▶ _WHAT THE TASK ASKS_
Output the material beneath exactly, leaving nothing out.

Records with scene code

.....

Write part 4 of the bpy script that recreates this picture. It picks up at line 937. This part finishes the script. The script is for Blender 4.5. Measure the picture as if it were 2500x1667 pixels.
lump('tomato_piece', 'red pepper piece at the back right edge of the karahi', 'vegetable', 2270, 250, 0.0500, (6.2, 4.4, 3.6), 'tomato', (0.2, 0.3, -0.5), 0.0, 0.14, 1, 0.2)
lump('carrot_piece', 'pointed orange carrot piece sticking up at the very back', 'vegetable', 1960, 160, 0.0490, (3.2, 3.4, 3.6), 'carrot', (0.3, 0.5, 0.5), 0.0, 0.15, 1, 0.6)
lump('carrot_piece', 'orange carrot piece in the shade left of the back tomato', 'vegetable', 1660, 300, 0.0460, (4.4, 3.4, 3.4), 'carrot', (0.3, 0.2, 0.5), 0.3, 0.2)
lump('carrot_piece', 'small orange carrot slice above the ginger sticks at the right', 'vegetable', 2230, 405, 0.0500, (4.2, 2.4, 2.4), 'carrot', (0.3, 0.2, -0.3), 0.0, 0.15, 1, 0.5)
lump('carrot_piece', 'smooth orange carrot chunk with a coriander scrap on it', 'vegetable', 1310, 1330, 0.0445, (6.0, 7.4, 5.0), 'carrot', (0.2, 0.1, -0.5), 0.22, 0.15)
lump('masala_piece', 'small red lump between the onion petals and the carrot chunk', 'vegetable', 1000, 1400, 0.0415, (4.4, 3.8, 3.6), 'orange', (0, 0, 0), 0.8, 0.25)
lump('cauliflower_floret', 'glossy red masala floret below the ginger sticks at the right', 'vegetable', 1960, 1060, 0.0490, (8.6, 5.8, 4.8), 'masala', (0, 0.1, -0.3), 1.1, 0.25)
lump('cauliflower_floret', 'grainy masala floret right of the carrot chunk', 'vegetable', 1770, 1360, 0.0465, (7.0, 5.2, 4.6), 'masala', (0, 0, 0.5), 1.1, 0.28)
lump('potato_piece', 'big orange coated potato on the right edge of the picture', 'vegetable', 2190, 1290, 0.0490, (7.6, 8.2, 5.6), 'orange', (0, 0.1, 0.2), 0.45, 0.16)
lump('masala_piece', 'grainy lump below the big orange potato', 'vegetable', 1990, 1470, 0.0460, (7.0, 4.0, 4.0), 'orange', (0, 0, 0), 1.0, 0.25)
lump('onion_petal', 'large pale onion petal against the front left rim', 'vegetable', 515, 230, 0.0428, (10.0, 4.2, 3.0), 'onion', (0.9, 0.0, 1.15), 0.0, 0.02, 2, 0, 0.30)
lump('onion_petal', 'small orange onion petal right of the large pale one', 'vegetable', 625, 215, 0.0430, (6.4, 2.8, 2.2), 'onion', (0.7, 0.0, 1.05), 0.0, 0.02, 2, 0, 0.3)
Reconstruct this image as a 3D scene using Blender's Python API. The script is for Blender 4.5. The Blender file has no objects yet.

.....

▶ _CORRECT RESPONSE_
Write part 4 of the bpy script that recreates this picture. It picks up at line 937. This part finishes the script. The script is for Blender 4.5. Measure the picture as if it were 2500x1667 pixels.
lump('tomato_piece', 'red pepper piece at the back right edge of the karahi', 'vegetable', 2270, 250, 0.0500, (6.2, 4.4, 3.6), 'tomato', (0.2, 0.3, -0.5), 0.0, 0.14, 1, 0.2)
lump('carrot_piece', 'pointed orange carrot piece sticking up at the very back', 'vegetable', 1960, 160, 0.0490, (3.2, 3.4, 3.6), 'carrot', (0.3, 0.5, 0.5), 0.0, 0.15, 1, 0.6)
lump('carrot_piece', 'orange carrot piece in the shade left of the back tomato', 'vegetable', 1660, 300, 0.0460, (4.4, 3.4, 3.4), 'carrot', (0.3, 0.2, 0.5), 0.3, 0.2)
lump('carrot_piece', 'small orange carrot slice above the ginger sticks at the right', 'vegetable', 2230, 405, 0.0500, (4.2, 2.4, 2.4), 'carrot', (0.3, 0.2, -0.3), 0.0, 0.15, 1, 0.5)
lump('carrot_piece', 'smooth orange carrot chunk with a coriander scrap on it', 'vegetable', 1310, 1330, 0.0445, (6.0, 7.4, 5.0), 'carrot', (0.2, 0.1, -0.5), 0.22, 0.15)
lump('masala_piece', 'small red lump between the onion petals and the carrot chunk', 'vegetable', 1000, 1400, 0.0415, (4.4, 3.8, 3.6), 'orange', (0, 0, 0), 0.8, 0.25)
lump('cauliflower_floret', 'glossy red masala floret below the ginger sticks at the right', 'vegetable', 1960, 1060, 0.0490, (8.6, 5.8, 4.8), 'masala', (0, 0.1, -0.3), 1.1, 0.25)
lump('cauliflower_floret', 'grainy masala floret right of the carrot chunk', 'vegetable', 1770, 1360, 0.0465, (7.0, 5.2, 4.6), 'masala', (0, 0, 0.5), 1.1, 0.28)
lump('potato_piece', 'big orange coated potato on the right edge of the picture', 'vegetable', 2190, 1290, 0.0490, (7.6, 8.2, 5.6), 'orange', (0, 0.1, 0.2), 0.45, 0.16)
lump('masala_piece', 'grainy lump below the big orange potato', 'vegetable', 1990, 1470, 0.0460, (7.0, 4.0, 4.0), 'orange', (0, 0, 0), 1.0, 0.25)
lump('onion_petal', 'large pale onion petal against the front left rim', 'vegetable', 515, 230, 0.0428, (10.0, 4.2, 3.0), 'onion', (0.9, 0.0, 1.15), 0.0, 0.02, 2, 0, 0.30)
lump('onion_petal', 'small orange onion petal right of the large pale one', 'vegetable', 625, 215, 0.0430, (6.4, 2.8, 2.2), 'onion', (0.7, 0.0, 1.05), 0.0, 0.02, 2, 0, 0.3)
Reconstruct this image as a 3D scene using Blender's Python API. The script is for Blender 4.5. The Blender file has no objects yet.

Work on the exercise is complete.